The immediate appeal of the metaverse for book publishers, especially those in the comics, graphic novels and fantasy sectors, will obviously be the gaming element, but the South China Morning Post experiment suggests there might be wider opportunities for book publishers across fiction, non-fiction and especially education as the metaverse opportunities develop and become mainstream.
South China Morning Post (SCMP) is among the first publishing sector operators to explore the metaverse opportunities, reports What New In Publishing.
SCMP readers can for the remainder of this month sign up to a “unique interactive digital experience on the metaverse”..
Per What’s New In Publishing,
The Sandbox is a virtual world where players can build, own, and monetize their gaming experiences on the blockchain. SAND is the native token on the platform, an ERC-20 asset running on the Ethereum (ETH) and Polygon (MATIC) blockchains. The Sandbox Alpha Seasons are a series of gaming events where players can complete quests throughout the season to have a chance to earn SAND rewards.
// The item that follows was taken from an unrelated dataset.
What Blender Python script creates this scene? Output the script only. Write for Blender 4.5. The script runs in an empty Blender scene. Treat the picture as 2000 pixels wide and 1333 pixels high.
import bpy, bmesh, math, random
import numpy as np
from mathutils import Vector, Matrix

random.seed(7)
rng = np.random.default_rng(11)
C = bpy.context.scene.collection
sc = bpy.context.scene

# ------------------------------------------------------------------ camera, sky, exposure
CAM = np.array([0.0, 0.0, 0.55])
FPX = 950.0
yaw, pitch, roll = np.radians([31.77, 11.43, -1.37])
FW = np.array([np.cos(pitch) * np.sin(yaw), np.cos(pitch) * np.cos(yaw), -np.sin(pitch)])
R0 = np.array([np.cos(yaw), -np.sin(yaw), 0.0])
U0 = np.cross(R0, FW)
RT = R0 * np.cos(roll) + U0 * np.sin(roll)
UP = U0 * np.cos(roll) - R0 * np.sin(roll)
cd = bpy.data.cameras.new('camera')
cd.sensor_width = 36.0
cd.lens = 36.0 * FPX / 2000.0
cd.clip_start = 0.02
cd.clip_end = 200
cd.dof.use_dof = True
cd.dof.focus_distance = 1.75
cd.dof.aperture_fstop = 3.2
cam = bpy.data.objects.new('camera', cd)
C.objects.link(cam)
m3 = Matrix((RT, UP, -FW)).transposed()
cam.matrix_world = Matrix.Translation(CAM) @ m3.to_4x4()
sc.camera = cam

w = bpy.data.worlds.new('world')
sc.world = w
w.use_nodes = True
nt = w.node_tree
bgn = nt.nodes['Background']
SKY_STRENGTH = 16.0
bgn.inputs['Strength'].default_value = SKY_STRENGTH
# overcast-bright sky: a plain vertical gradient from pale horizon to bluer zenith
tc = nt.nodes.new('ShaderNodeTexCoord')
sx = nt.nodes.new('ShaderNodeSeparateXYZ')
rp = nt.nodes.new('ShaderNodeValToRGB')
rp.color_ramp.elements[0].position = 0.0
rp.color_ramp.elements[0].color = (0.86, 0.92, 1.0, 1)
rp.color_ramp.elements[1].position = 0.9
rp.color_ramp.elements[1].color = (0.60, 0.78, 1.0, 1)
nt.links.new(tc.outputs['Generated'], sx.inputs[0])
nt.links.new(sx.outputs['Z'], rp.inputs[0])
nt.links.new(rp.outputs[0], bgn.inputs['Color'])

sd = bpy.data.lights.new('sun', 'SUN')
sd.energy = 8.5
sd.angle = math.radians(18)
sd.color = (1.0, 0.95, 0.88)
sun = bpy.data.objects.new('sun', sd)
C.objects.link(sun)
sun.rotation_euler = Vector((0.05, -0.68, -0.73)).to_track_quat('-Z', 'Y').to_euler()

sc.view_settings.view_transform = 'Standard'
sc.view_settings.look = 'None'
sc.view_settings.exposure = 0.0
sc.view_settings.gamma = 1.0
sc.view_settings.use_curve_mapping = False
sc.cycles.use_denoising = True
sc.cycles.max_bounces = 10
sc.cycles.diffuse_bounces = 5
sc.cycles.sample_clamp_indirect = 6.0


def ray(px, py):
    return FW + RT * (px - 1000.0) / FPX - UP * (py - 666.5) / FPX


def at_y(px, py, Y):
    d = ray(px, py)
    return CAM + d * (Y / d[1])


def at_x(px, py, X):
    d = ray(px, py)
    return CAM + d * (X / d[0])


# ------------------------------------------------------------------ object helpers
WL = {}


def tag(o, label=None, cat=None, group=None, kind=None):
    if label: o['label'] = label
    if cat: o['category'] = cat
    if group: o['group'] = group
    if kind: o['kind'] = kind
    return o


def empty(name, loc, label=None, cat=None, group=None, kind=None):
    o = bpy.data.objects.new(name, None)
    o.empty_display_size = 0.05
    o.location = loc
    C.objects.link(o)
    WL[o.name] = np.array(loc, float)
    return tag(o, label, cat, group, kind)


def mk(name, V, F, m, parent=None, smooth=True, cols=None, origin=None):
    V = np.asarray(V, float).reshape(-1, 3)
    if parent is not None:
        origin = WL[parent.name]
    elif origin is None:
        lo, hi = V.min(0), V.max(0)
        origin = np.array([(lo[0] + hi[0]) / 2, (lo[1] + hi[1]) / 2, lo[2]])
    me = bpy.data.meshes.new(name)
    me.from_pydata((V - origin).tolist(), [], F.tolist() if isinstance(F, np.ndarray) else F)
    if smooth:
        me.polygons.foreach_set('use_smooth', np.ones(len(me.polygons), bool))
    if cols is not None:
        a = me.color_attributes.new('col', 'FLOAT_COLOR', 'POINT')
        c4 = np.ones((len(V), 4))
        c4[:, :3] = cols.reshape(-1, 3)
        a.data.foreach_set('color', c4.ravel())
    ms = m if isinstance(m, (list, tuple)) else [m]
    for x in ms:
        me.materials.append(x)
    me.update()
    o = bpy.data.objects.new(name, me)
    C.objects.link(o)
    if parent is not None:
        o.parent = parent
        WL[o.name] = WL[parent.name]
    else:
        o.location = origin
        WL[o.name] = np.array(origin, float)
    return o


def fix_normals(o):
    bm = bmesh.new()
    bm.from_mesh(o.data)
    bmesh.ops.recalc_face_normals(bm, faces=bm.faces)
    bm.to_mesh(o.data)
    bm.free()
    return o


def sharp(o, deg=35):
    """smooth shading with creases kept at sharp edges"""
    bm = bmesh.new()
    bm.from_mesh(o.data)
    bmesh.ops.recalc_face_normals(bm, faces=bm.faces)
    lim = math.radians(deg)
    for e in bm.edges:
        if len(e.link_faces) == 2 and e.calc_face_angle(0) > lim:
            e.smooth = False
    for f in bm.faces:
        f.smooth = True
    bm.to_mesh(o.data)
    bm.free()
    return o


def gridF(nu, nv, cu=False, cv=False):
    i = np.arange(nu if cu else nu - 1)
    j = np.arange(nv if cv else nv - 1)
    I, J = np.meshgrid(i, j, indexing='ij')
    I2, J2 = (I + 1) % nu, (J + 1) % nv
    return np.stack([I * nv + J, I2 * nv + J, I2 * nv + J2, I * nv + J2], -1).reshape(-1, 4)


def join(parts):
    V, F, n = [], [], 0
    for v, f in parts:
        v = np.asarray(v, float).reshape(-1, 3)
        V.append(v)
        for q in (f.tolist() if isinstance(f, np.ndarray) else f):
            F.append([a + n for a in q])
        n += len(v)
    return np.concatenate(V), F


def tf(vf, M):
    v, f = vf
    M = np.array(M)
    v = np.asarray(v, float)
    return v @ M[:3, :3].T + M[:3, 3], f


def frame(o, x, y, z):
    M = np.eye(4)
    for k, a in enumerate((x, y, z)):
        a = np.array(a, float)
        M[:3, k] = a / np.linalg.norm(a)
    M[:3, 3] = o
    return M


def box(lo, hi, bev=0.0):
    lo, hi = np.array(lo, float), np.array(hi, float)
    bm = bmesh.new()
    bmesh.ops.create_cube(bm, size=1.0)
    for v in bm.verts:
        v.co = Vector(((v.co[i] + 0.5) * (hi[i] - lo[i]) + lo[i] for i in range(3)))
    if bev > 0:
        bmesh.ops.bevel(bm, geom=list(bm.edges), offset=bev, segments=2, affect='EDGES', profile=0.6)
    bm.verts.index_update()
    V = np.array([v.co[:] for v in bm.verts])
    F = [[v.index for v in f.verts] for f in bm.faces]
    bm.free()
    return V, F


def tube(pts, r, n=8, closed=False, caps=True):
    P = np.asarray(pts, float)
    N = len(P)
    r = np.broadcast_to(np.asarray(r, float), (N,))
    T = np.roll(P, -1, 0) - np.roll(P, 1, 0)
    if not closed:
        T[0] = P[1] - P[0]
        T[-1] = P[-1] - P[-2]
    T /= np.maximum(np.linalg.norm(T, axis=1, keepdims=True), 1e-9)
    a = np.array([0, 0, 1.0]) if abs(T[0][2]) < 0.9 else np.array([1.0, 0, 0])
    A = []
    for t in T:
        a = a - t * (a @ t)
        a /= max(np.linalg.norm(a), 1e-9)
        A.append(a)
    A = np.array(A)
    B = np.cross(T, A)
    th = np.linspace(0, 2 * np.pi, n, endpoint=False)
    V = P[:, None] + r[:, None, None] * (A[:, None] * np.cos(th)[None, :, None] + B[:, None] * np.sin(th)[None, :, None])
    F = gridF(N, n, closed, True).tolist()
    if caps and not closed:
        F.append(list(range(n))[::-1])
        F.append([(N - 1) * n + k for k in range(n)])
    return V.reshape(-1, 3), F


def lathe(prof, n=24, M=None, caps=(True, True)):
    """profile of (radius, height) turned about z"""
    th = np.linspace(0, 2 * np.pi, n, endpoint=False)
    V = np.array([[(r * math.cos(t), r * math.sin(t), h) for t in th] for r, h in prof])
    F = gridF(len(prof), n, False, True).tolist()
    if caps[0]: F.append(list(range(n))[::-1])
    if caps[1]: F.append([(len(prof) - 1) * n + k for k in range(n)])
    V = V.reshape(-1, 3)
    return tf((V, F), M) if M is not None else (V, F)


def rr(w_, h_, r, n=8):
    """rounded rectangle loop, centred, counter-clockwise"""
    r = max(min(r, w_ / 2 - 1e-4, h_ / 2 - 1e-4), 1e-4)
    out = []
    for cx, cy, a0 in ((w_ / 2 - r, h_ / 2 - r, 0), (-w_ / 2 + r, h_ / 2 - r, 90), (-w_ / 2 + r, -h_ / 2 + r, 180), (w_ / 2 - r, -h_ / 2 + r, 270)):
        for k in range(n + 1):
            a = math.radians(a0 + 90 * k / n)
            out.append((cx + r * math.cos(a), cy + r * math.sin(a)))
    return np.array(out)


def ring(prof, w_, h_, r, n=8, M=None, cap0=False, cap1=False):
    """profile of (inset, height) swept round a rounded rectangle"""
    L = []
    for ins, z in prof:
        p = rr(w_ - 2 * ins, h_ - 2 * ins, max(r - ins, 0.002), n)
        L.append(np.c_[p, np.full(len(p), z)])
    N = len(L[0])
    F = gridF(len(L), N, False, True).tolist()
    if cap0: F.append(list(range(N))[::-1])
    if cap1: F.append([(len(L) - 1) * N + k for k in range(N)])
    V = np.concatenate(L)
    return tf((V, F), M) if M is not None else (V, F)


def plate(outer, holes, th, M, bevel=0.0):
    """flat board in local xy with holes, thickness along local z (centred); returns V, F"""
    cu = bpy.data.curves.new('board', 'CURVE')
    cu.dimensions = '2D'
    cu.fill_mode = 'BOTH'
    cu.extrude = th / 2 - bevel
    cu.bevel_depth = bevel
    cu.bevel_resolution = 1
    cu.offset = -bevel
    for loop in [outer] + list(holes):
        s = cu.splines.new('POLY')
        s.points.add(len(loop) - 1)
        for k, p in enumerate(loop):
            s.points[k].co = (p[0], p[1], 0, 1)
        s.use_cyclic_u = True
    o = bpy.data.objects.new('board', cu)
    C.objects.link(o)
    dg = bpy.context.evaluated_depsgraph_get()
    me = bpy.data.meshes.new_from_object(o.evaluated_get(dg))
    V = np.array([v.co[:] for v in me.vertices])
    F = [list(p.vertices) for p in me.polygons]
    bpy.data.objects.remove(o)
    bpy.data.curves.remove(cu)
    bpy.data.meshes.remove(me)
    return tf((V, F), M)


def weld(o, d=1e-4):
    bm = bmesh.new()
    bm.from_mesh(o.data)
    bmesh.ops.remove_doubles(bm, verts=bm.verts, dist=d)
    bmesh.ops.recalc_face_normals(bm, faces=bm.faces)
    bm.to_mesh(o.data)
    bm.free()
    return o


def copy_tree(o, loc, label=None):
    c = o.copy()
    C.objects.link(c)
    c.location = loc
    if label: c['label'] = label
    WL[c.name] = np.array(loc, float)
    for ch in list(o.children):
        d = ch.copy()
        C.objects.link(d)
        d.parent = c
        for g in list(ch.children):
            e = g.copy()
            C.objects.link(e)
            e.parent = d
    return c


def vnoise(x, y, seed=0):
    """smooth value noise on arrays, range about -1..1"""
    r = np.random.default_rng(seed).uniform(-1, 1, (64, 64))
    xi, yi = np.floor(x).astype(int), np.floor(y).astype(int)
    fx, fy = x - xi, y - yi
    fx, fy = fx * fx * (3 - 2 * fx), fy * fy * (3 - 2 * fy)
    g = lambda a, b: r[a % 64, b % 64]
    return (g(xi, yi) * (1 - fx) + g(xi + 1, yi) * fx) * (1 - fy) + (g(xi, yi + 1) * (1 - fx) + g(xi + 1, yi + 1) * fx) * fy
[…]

Alpha Season 2 is the second round of Alpha testing by The Sandbox which launched earlier this month.
The immediate appeal of the metaverse for book publishers, especially those in the comics, graphic novels and fantasy sectors, will obviously be the gaming element, but the SCMP experiment suggests there might be wider opportunities for book publishers across fiction, non-fiction and especially education as the metaverse opportunities develop and become mainstream.
This from What’s New in Publishing describing SCMP’s inaugural experience:
SCMP’s partnership with The Sandbox has created a distinct virtual world bringing the Hong Kong Star Ferry and Hong Kong Central Pier to life – two iconic Hong Kong landmarks – as well as a place where players can build, own, monetize, and explore.
One of the metaverse experiences around the Star Ferry is the ability to teleport back in time to learn about the landmark’s history by completing various quests.
SCMP’s 118 years of reporting and extensive library of photographs gave us the opportunity to breathe new life into historical locations in the metaverse.
Just what the wider lessons are for book publishers it’s too soon to tell, but clearly there are direct, in situ financial gains to be had here as well as the opportunity to redirect consumers to more traditional publishing formats.
The global book publishing industry needs to be watching and be ready to try out new opportunities as they emerge, not retreat into the protective cocoon of denial that we’ve seen so often (and still see today in many parts of the world) whenever digital advances offer new ways of engagement.
The metaverse is not, for now, “the next big thing”, but is it here and it is going to develop, and develop fast.
The history of book publishing’s engagement with digital opportunity is, let’s be frank, pretty depressing. Even in the now mature digital markets most publishers at first resisted and eschewed digital innovations, be it ebooks, social media, digital audio, digital streaming… you name it… publishers first screamed that the sky was falling, decried digital as not “real”, reading, invoked nonsense bogeyman ideas like “screen fatigue” and “diminishing attention spans” to decry digital’s benefits, and then woke up one morning to find themselves left behind.
The metaverse isn’t going to go away. But it is not a threat to print, nor a threat to reading, and no, the sky will not fall.
Maybe the metaverse will remain, for the immediate foreseeable future, a lucrative sideline for book publishers, like AR and VR, while those publishers that do not want to engage are not missing out on much. It’s way too earlier to tell.
Or maybe it will, like social media, AI, digital audio, ebooks, the Kindle store, digital subscription and every other “publishing-is-doomed” innovation that scared the crap out of the publishing fraternity, become an indispensable part of the book publisher’s armoury and an indispensable contributor to publishing’s bottom line.
One thing is for sure: the industry cannot afford to look the other way.
But the idea of book publishing moving with the times is a triumph of hope over experience, so it probably will.